Promoting the idea of "superpowers" in neurodistinct individuals, particularly those on the autism spectrum, can be harmful to the neurodiversity movement in the workplace. This concept perpetuates the stereotype that individuals with autism and other neurodistinctions have exceptional abilities in specific areas, such as math or computer programming, but lack basic social or other skills.

While some autistic individuals and others who are neurodistinct may have exceptional abilities, it is important to recognize that they are not a monolithic group and should not be reduced to a set of stereotypes. This oversimplification ignores the vast range of abilities, interests, and experiences that neurodistinct people, including autistics have. Additionally, it implies that neurotypical individuals don't have "superpowers", which is quite untrue. Neurodistinct or neurotypical a subset of each group has advanced abilities in specific areas.

Additionally, the emphasis on "superpowers" can actually hurt efforts to promote neurodiversity in the workplace. By focusing on the supposed exceptional abilities of autistic individuals and those with other neurodistinctions, employers may overlook their potential for a wider range of roles and responsibilities. This narrow focus on specific abilities can also lead to missed opportunities for these individuals to develop and showcase their full range of skills.

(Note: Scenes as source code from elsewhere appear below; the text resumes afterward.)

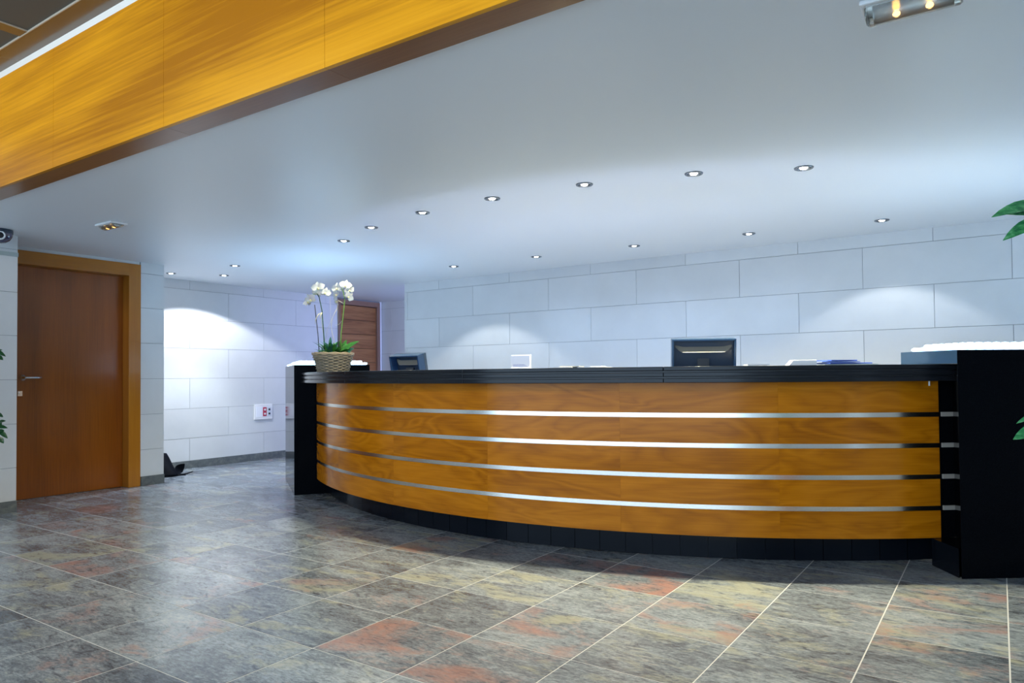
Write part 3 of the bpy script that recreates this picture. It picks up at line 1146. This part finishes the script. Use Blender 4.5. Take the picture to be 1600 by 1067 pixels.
def flower(parent, c, face, size, roll=0):
    size *= 1.18
    """moth orchid bloom: 3 sepals, 2 broad petals, lip"""
    m = Vector(face).to_track_quat('Z', 'Y').to_matrix().to_4x4()
    T = Matrix.Translation(c) @ m @ Matrix.Rotation(roll, 4, 'Z')
    mb = MB()
    for a, L, w in ((90, 1, .62), (210, .95, .6), (330, .95, .6)):
        r = radians(a)
        v, f = leaf_vf((0, 0, -.002), (cos(r)*L*size, sin(r)*L*size, 0), w*size, 0, .06, (0, 0, 1), 5)
        mb.add(v, f, T)
    for a in (15, 165):
        r = radians(a)
        v, f = leaf_vf((0, 0, .002), (cos(r)*1.05*size, sin(r)*1.05*size, .004), 1.05*size, 0, .08, (0, 0, 1), 6)
        mb.add(v, f, T)
    o = mb.build('flower', M_petal, parent, smooth=True)
    MB().ball((0, -.12*size, .006), .16*size, .22*size, .2*size, 8, 5, T).build('flower_lip', mat('flower_lip', (.75, .70, .35), .5) if 'flower_lip' not in bpy.data.materials else bpy.data.materials['flower_lip'], o, smooth=True)
    return o


tocam = Vector((sin(YAW), -cos(YAW), 0))
orch1 = empty('orchid', BP(502, 556))
orch2 = empty('orchid', BP(532, 556))
tag(orch1, 'white moth orchid with drooping bloom, on the door side of the basket', 'orchid', 'orchids in the wicker basket')
tag(orch2, 'white moth orchid on the monitor side of the basket, with green stem', 'orchid', 'orchids in the wicker basket')


def add_world(mb, name, m, parent, smooth=True):
    loc = parent.matrix_world.translation if False else parent.location
    mb.v = [tuple(Vector(v)-loc) for v in mb.v]
    return mb.build(name, m, parent, smooth=smooth)


def wflower(parent, px, py, dep, face, size, roll=0):
    return flower(parent, BP(px, py, dep)-parent.location, face, size, roll)


# left orchid
add_world(MB().tube([BP(498, 558, 0), BP(495, 520, .01), BP(490, 474, .01)], .0042, 6), 'support_stake', M_stake, orch1)
add_world(MB().tube([BP(507, 560, .0), BP(505, 520, -.01), BP(503, 485, -.02), BP(499, 463, -.03), BP(496.5, 458, -.05), BP(492, 459, -.07), BP(489, 464, -.08)], [.0055, .005, .0045, .0042, .004, .0035, .003], 6), 'flower_stem', M_leafd, orch1)
wflower(orch1, 498, 449, -.04, tocam+Vector((.1, 0, .2)), .050, .2)
wflower(orch1, 508, 456, -.02, tocam+Vector((.5, 0, .1)), .042, -.3)
wflower(orch1, 488.5, 468, -.08, tocam+Vector((-.3, 0, -.2)), .050, .5)
wflower(orch1, 484.5, 472.5, -.09, tocam+Vector((-.3, 0, .7)), .036, .9)
wflower(orch1, 493, 456, .02, -tocam+Vector((-.4, 0, .5)), .038, .1)
add_world(MB().tube([BP(503, 487, -.03), BP(499, 490, -.05), BP(495, 498, -.06), BP(493.5, 506, -.05)], [.002, .0045, .004, .001], 5), 'aerial_root', M_twig, orch1)
add_world(MB().tube([BP(503, 487, -.03), BP(502, 492, -.05), BP(501.5, 497, -.05)], [.005, .006, .002], 5), 'aerial_root', M_twig, orch1)
add_world(MB().tube([BP(503, 486, 0), BP(500, 500, .02), BP(503, 520, .02), BP(504, 545, .02)], .0018, 5), 'twig', M_twig, orch1)
# right orchid
add_world(MB().tube([BP(528, 556, 0), BP(527, 520, 0), BP(526.5, 468, 0)], .0045, 6), 'support_stake', M_stake, orch2)
add_world(MB().tube([BP(531, 556, 0), BP(532, 520, -.01), BP(536, 490, -.02), BP(539, 466, -.03), BP(536, 452, -.04), BP(534, 448, -.05)], [.006, .0055, .005, .0045, .004, .003], 6), 'flower_stem', M_greenstem, orch2)
add_world(MB().tube([BP(538, 474, -.02), BP(534, 471, -.04), BP(530, 469, -.06)], .003, 5), 'flower_stalk', M_twig, orch2)
wflower(orch2, 527.5, 450, -.04, tocam+Vector((-.4, 0, .1)), .046, .1)
wflower(orch2, 525.5, 459, -.02, tocam+Vector((-.6, 0, -.3)), .036, .8)
wflower(orch2, 541, 446, -.05, tocam+Vector((.2, 0, .3)), .046, -.2)
wflower(orch2, 546, 453, -.03, tocam+Vector((.7, 0, .0)), .038, .4)
wflower(orch2, 527.5, 470, -.06, tocam+Vector((-.8, .2, -.4)), .034, .9)
wflower(orch2, 546, 463, -.05, tocam+Vector((.8, 0, -.4)), .038, -.8)
add_world(MB().tube([BP(526, 476, .02), BP(517, 494, .03), BP(515, 510, .03), BP(520, 532, .02), BP(521, 550, .0)], .0016, 5), 'twig', M_twig, orch2)
add_world(MB().tube([BP(523, 480, .05), BP(513, 500, .05), BP(508, 512, .05), BP(505, 530, .04)], .0014, 5), 'twig', M_twig, orch2)
add_world(MB().tube([BP(512, 448, .05), BP(513, 490, .05), BP(515, 515, .04), BP(520, 550, .03)], .0010, 4), 'twig', M_twig, orch2)
add_world(MB().tube([BP(535, 497, 0), BP(530, 505, -.02), BP(524, 507, -.02)], .0014, 4), 'twig', M_twig, orch2)
# foliage filling the basket
fol = empty('basket_foliage', BP(519, 556))
tag(fol, 'bright green and blue-green leaves bunched at the orchids\' feet', 'plant')
r2 = random.Random(5)
specs = [(534, 548, 560, 532, 9, M_leaf), (533, 550, 539, 529, 8, M_leaf), (531, 550, 529, 530, 8, M_leaf), (536, 551, 549, 540, 8, M_leaf),
         (529, 551, 520, 538, 8, M_leaf), (528, 552, 510, 545, 8, M_leaf), (526, 553, 503, 549, 7, M_leaf), (538, 553, 553, 543, 9, M_leaf2),
         (539, 554, 550, 549, 9, M_leaf2), (516, 550, 514, 524, 6, M_leaf2), (515, 551, 508, 533, 7, M_leaf2), (518, 551, 521, 531, 6, M_leaf2),
         (512, 553, 499, 547, 6, M_leaf2), (505, 554, 491, 550, 5, M_leaf), (496, 554, 493, 562, 3, M_leaf), (533, 552, 545, 545, 8, M_leaf),
         (530, 553, 540, 536, 10, M_leaf), (524, 553, 516, 545, 9, M_leaf2), (535, 553, 530, 540, 9, M_leaf)]
for (x0, y0, x1, y1, w, m) in specs:
    d0, d1_ = r2.uniform(-.03, .03), r2.uniform(-.12, .04)
    b0, b1 = BP(x0, y0, d0), BP(x1, y1, d1_)
    v, f = leaf_vf(b0, b1, w*K, 0, .10, tocam*.8+Vector((0, 0, .6)))
    o = add_world(MB().add(v, f), 'leaf', m, fol)
for k in range(70):
    a, b = r2.uniform(0, 2*pi), r2.uniform(.03, .13)
    b0 = Vector((BX+cos(a)*b*.5, BY+sin(a)*b*.5, 1.235))
    b1 = Vector((BX+cos(a)*(b+.055), BY+sin(a)*(b+.055), 1.262+r2.uniform(0, .11)))
    v, f = leaf_vf(b0, b1, r2.uniform(.022, .04), 0, .12)
    add_world(MB().add(v, f), 'leaf', r2.choice([M_leaf, M_leaf, M_leaf2]), fol)

# ------------------------------------------------------------------ bag behind the wall corner
bg = empty('black_bag', (-7.50, 4.35, 0))
tag(bg, 'black bag slumped on the floor behind the narrow wall corner', 'bag')
v, f = [], []
mb = MB()
nu, nv = 16, 10
for j in range(nv+1):
    t = j/nv
    for i in range(nu):
        a = 2*pi*i/nu
        rr = .135*(1-.62*t)*(1+.06*sin(3*a+5*t)+.05*sin(5*a-3*t))
        sx = -.055*t
        v.append((cos(a)*rr*1.0+sx-.02, sin(a)*rr*1.05-.03-.02*t, .24*t+.004 if j else .002))
for j in range(nv):
    for i in range(nu):
        a, b = j*nu+i, j*nu+(i+1) % nu
        f.append((a, b, b+nu, a+nu))
f.append(tuple(range(nv*nu, (nv+1)*nu)))
f.append(tuple(reversed(range(nu))))
MB().add(v, f).build('bag_body', mat('black_nylon', (.002, .003, .006), .6, spec=.08), bg, smooth=True)
MB().add(*leaf_vf((.03, .06, .02), (.02, .17, .115), .10, 0, -.25, (1, 0, .3))).build('side_flap', bpy.data.materials['black_nylon'], bg, smooth=True)
MB().tube([(.05, .05, .02), (.06, .12, .008), (.05, .18, .008), (.045, .25, .022)], .007, 6).build('strap', bpy.data.materials['black_nylon'], bg, smooth=True)
MB().tube([(.06, .0, .01), (.10, .06, .006), (.12, .12, .006)], .006, 6).build('strap', bpy.data.materials['black_nylon'], bg, smooth=True)


# ------------------------------------------------------------------ potted plants at the picture's edges
def plant(name, base, h, label, leaves, leaf_len, leaf_w, m, stems, pot_r=.16):
    e = empty(name, base)
    tag(e, label, 'potted plant')
    b = Vector(base)
    MB().lathe([(.001, .0), (pot_r*.75, 0), (pot_r, .28), (pot_r*1.06, .28), (pot_r*1.06, .32), (pot_r*.94, .32), (pot_r*.92, .27), (.001, .27)], 28).build('pot', M_terra, e)
    MB().lathe([(.001, .272), (pot_r*.90, .272)], 20).build('soil', M_soil, e)
    for s in stems:
        MB().tube([Vector(p)-b for p in s], [.011*(1-.6*i/(len(s)-1)) for i in range(len(s))], 7).build('stem', M_bark if m is M_leafd else M_greenstem, e, smooth=True)
    for (p0, p1, ln, nrm) in leaves:
        v, f = leaf_vf(Vector(p0)-b, Vector(p1)-b, ln, .05, .08, nrm, 7)
        MB().add(v, f).build('leaf', m, e, smooth=True)
    return e


r3 = random.Random(11)


def sprays(stems, n, ll, lw, lo, keep):
    out = []
    while len(out) < n:
        s = r3.choice(stems)
        i = r3.randrange(1, len(s))
        p = Vector(s[i-1]).lerp(Vector(s[i]), r3.random())
        if p.z < lo:
            continue
        d = Vector((r3.uniform(-1, 1), r3.uniform(-1, 1), r3.uniform(-.3, .7))).normalized()
        q = p+d*ll*r3.uniform(.8, 1.2)
        if keep(p) and keep(q):
            out.append((p, q, lw*r3.uniform(.8, 1.15), (r3.uniform(-.3, .3), r3.uniform(-.3, .3), 1)))
    return out


def img(p):
    d = Vector(p)-Vector((0, 0, EYE))
    z = d.dot(fw)
    return 800+1117.27*d.dot(rt)/z, 563.74-1117.27*d.dot(up)/z


def ray(px, py, dep):
    return Vector((0, 0, EYE)) + (fw + rt*((px-800)/1117.27) + up*((563.74-py)/1117.27))*dep


# left ficus: mostly outside the frame
lc = Vector((-6.02, 1.86, 0))
st = []
for (dx, dy, zt) in ((.0, .0, 1.65), (.14, .12, 1.30), (-.10, .05, 1.45), (.17, .16, .92), (.1, -.16, 1.35), (-.12, -.12, 1.2)):
    st.append([lc+Vector((0, 0, .27)), lc+Vector((dx*.5, dy*.5, .27+(zt-.27)*.5)), lc+Vector((dx, dy, zt*.85)), lc+Vector((dx*1.25, dy*1.25, zt))])
lv = sprays(st, 90, .075, .034, .5, lambda p: img(p)[0] < -3)
for (a0, b0, a1, b1) in ((-10, 548, 9, 556), (-6, 556, 5, 562), (-12, 552, 4, 546), (-8, 646, 5, 651), (-4, 662, 9, 657), (-6, 668, 12, 668), (-5, 676, 7, 672),
                         (-3, 672, 12, 684), (-8, 690, 3, 688), (-2, 683, 6, 692), (-6, 658, 3, 664)):
    lv.append((ray(a0, b0, 5.0), ray(a1, b1, 5.0), .033, tocam*.7+Vector((0, 0, .7))))
plant('potted_ficus', lc, 1.6, 'small-leaved green pot plant reaching in at the left edge', lv, .07, .03, M_leafd, st)

# right broad-leaved plant
rc_ = Vector((.36, 2.62, 0))
st = []
for (dx, dy, zt) in ((-.02, .0, 1.62), (-.13, -.07, 1.50), (-.12, -.06, .95), (.12, .08, 1.3), (.05, -.10, 1.15)):
    st.append([rc_+Vector((0, 0, .27)), rc_+Vector((dx*.4, dy*.4, .27+(zt-.27)*.5)), rc_+Vector((dx*.8, dy*.8, zt*.85)), rc_+Vector((dx*1.2, dy*1.2, zt))])
M_leafb = mat('bright_broad_leaf', (.045, .26, .085), .25)
_t = NT(M_leafb)
_g = _t.n('ShaderNodeNewGeometry').outputs['Position']
_t.l(_t.ramp(_t.noise(_t.mapped(_g, (30, 30, 70)), 1, 4, .6, .5), [(.35, (.012, .12, .045)), (.55, (.05, .28, .09)), (.72, (.18, .42, .22))]), _t.b.inputs['Base Color'])
lv = sprays(st, 64, .15, .06, .5, lambda p: img(p)[0] > 1612)
D = 2.15
for (a0, b0, a1, b1, w) in ((1640, 322, 1549, 335, .050), (1634, 336, 1573, 332, .062), (1638, 342, 1567, 372, .046), (1634, 668, 1583, 684, .042), (1622, 648, 1588, 660, .016)):
    lv.append((ray(a0, b0, D), ray(a1, b1, D), w, tocam*.75+Vector((0, 0, .65))))
plant('broad_leaved_plant', rc_, 1.6, 'broad-leaved green pot plant reaching in at the right edge', lv, .15, .06, M_leafb, st)
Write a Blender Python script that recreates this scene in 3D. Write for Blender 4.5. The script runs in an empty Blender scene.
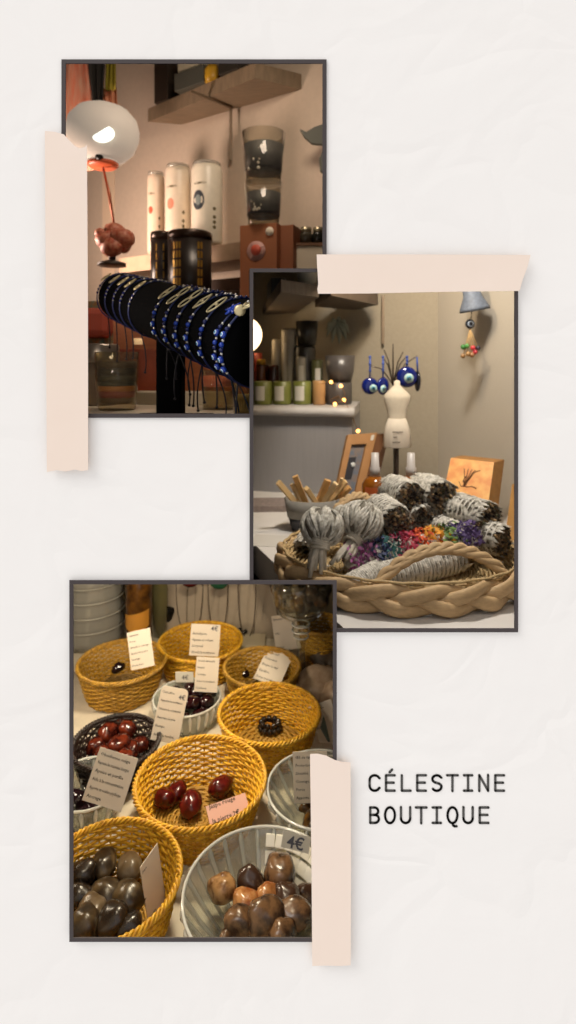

Furthermore, promoting the idea of "superpowers" can perpetuate the notion that neurodistinct individuals and particularly autistics lack basic social skills, which is not only untrue but also damaging. This stereotype can discourage employers from considering individuals with autism for roles that require social interaction, even if they are highly qualified. There is an unlimited number of examples of these people holding and excelling at public facing, communication heavy roles. Taking myself as an autistic example, I have successfully held many sales roles, speak extensively to groups with hundreds or even thousands of attendees, and currently am a technical trainer for a major global technology company where I work with some of their highest profile clients.

Instead of promoting the idea of "superpowers", it is important to emphasize the unique strengths and talents that neurodistinct individuals including autistics bring to the workplace. This includes many skills beyond technical abilities, including also problem-solving skills, creativity, innovation, music and theatrical skills and for some attention to detail.

The neurodiversity movement in the workplace should focus on creating a more inclusive environment where individuals with autism and other neurodistinct conditions are valued for their unique strengths and abilities. This includes offering accommodations that support their needs, such as managers that understand and encourage unique thinking styles, alternative communication methods, and promoting a culture of acceptance and understanding.

It's important to note that the concept of "superpowers" is not limited to individuals on the autism spectrum or those who identify as neurodisstinct. Neurotypical individuals can also have unique abilities and talents that can be considered "superpowers." This highlights the importance of valuing individuals for their unique strengths and abilities, regardless of whether they are neurodistinct or not.

The notion of "superpowers" in individuals on the autism spectrum or those who identify as neurodistinct should not perpetuate the stereotype that these individuals are fundamentally different from neurotypical individuals. Instead, the focus should be on creating a more inclusive workplace that values and appreciates the unique strengths and abilities of all individuals, regardless of their neurotype.

In conclusion, promoting the idea of "superpowers" in individuals with autism and other neurodistinct conditions can be harmful to the neurodiversity movement in the workplace. Instead, we should focus on creating a more inclusive environment where all individuals are valued for their unique strengths and abilities. By recognizing and embracing the range of skills and experiences that all individuals bring to the workplace, we can create a more dynamic and innovative environment that values and promotes neurodiversity and the innovation which can come from it.